» SHORT TASK
Copy out all the lines where "Blender" shows up.

[Data extracted from a collection]

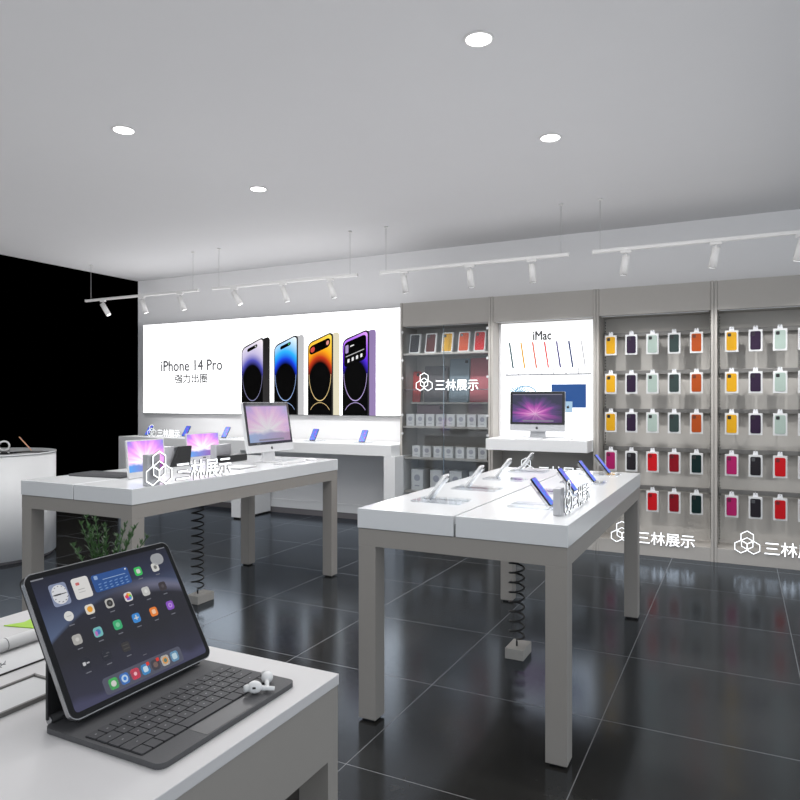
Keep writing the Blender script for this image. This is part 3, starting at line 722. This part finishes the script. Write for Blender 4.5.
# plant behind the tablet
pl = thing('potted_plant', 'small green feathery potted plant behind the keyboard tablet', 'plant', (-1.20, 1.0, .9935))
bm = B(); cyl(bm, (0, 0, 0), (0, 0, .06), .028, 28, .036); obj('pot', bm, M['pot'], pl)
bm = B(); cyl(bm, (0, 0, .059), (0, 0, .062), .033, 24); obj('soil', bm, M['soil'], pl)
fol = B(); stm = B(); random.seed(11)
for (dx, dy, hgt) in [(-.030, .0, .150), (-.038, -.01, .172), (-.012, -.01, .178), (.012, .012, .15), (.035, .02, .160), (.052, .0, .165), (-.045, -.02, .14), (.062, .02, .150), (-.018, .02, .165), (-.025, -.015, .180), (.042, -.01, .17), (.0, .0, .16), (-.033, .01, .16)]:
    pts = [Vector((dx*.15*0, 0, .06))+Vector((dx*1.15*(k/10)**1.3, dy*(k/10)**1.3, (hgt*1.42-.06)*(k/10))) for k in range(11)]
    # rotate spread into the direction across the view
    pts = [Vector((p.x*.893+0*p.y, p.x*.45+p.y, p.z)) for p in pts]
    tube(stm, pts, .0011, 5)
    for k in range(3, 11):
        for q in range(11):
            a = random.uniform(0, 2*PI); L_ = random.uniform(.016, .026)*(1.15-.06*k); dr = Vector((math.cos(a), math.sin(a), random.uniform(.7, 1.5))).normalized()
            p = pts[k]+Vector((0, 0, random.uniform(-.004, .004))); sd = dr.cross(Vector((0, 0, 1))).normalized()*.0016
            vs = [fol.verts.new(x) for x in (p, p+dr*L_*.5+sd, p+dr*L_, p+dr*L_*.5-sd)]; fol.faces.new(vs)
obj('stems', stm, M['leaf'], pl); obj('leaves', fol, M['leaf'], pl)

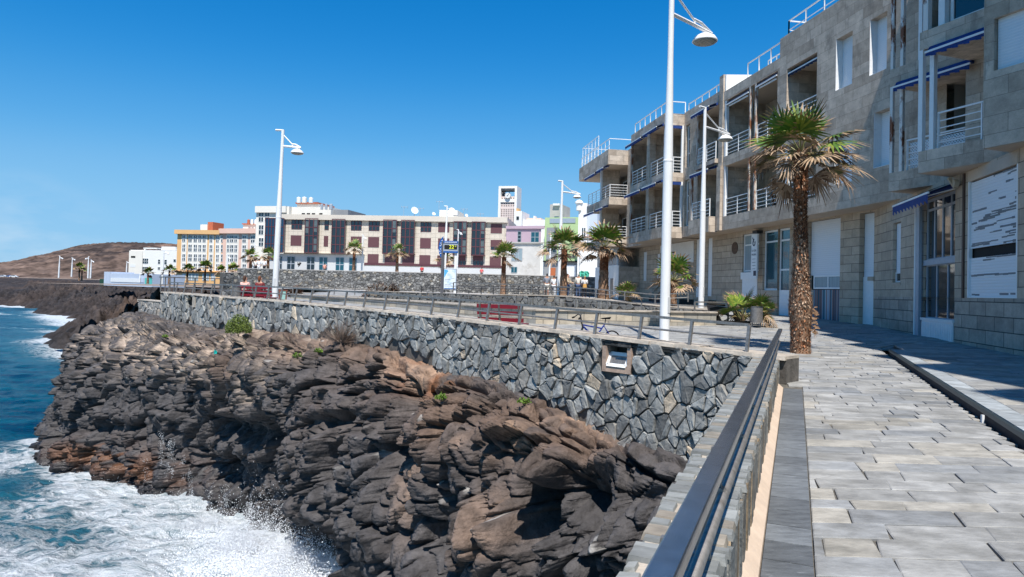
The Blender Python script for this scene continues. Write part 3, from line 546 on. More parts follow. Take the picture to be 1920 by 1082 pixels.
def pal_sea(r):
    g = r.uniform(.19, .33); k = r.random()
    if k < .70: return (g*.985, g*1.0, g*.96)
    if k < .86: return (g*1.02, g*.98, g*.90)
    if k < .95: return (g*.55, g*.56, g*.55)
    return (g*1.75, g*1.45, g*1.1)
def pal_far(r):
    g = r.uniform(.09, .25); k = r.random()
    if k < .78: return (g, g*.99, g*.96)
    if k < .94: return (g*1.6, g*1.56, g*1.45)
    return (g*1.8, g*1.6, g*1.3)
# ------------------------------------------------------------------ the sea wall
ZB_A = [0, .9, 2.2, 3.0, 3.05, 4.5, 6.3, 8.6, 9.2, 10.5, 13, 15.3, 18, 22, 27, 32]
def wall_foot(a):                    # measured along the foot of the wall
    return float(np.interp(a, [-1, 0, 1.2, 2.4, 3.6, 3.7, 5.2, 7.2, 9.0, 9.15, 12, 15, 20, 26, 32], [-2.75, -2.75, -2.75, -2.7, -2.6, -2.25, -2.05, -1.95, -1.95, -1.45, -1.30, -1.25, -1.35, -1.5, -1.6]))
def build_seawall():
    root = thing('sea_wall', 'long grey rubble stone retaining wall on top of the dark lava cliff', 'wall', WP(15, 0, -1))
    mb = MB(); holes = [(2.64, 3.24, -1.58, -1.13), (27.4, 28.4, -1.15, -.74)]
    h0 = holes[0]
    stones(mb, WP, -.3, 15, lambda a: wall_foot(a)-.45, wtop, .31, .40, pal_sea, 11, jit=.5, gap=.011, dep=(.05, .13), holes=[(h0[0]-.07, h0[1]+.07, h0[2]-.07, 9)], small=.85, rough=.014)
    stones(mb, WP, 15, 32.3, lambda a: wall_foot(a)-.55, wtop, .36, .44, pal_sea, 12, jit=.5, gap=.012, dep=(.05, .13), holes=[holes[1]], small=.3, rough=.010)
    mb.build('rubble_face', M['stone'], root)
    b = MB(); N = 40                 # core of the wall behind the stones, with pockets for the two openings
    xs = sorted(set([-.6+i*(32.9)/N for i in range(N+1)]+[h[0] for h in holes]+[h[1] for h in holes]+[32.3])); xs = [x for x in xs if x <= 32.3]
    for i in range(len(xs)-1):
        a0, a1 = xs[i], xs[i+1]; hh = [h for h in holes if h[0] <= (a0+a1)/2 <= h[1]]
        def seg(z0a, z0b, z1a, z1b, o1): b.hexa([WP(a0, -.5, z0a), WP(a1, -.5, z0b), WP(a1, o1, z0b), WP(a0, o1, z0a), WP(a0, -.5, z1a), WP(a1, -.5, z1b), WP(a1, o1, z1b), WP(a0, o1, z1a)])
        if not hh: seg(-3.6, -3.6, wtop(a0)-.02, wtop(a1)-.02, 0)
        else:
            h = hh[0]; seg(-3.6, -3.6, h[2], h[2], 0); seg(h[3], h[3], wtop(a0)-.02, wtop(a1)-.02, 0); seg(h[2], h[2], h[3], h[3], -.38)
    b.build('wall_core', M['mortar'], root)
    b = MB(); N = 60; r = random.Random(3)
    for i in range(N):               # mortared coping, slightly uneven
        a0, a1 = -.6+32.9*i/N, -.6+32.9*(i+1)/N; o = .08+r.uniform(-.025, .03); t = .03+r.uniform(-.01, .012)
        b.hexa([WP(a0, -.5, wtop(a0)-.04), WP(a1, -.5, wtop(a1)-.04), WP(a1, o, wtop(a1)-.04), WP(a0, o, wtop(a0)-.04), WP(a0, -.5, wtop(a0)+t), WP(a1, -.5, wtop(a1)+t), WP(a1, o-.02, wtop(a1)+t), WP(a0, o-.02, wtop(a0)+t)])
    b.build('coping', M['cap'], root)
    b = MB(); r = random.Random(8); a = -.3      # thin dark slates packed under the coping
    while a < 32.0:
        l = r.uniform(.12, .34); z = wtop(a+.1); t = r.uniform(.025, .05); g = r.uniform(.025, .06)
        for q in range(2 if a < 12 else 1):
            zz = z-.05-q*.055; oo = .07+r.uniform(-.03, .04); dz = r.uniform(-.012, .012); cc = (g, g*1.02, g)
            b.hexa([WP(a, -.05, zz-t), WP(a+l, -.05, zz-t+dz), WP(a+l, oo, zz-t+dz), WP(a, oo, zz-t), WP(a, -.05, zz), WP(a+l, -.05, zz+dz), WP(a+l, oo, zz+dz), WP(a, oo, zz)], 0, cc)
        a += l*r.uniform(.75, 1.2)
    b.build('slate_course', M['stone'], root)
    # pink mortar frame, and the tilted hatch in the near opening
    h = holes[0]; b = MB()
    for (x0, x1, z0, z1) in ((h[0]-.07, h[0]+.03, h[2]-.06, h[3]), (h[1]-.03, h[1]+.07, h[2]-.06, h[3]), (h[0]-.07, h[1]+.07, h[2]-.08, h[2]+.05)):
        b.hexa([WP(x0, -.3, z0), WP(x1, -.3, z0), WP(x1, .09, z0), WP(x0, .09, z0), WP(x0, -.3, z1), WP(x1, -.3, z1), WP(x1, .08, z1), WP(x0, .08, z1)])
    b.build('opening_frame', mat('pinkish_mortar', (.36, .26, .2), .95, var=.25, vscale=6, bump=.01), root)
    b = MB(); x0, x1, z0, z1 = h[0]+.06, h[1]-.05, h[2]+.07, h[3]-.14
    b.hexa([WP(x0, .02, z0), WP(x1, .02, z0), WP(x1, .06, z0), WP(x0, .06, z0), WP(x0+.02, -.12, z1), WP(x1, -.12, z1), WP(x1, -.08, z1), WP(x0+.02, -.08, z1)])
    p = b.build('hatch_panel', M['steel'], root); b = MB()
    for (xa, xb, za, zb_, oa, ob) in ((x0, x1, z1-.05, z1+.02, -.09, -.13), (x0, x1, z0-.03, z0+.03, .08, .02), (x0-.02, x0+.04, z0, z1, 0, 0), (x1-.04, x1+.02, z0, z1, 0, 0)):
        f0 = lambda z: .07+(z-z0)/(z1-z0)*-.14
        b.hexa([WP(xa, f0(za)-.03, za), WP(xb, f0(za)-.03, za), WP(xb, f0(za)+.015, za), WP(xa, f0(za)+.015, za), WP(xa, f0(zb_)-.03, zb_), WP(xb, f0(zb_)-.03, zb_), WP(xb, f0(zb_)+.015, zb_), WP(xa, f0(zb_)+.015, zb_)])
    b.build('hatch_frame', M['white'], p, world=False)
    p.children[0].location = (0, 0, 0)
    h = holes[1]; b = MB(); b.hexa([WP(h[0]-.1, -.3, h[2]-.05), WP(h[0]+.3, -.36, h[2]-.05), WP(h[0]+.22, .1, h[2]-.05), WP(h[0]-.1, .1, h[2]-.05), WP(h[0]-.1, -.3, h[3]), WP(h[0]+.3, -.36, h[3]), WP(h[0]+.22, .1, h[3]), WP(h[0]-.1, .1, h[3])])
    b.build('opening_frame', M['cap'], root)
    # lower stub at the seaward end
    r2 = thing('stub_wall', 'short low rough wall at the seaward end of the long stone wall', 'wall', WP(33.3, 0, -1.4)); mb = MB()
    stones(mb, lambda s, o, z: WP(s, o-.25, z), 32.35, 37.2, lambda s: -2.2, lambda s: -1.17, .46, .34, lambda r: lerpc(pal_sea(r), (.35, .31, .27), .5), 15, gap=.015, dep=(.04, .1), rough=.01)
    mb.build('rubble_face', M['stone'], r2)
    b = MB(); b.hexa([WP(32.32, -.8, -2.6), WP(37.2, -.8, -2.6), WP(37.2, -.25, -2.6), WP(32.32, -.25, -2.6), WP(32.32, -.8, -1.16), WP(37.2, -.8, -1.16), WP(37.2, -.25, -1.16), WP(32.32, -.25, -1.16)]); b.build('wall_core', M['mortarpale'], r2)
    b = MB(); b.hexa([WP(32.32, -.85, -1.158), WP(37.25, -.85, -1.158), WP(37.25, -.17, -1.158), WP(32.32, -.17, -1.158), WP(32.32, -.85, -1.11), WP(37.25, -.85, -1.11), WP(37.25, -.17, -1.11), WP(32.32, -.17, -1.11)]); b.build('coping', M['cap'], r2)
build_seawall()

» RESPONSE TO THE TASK
Keep writing the Blender script for this image. This is part 3, starting at line 722. This part finishes the script. Write for Blender 4.5.
The Blender Python script for this scene continues. Write part 3, from line 546 on. More parts follow. Take the picture to be 1920 by 1082 pixels.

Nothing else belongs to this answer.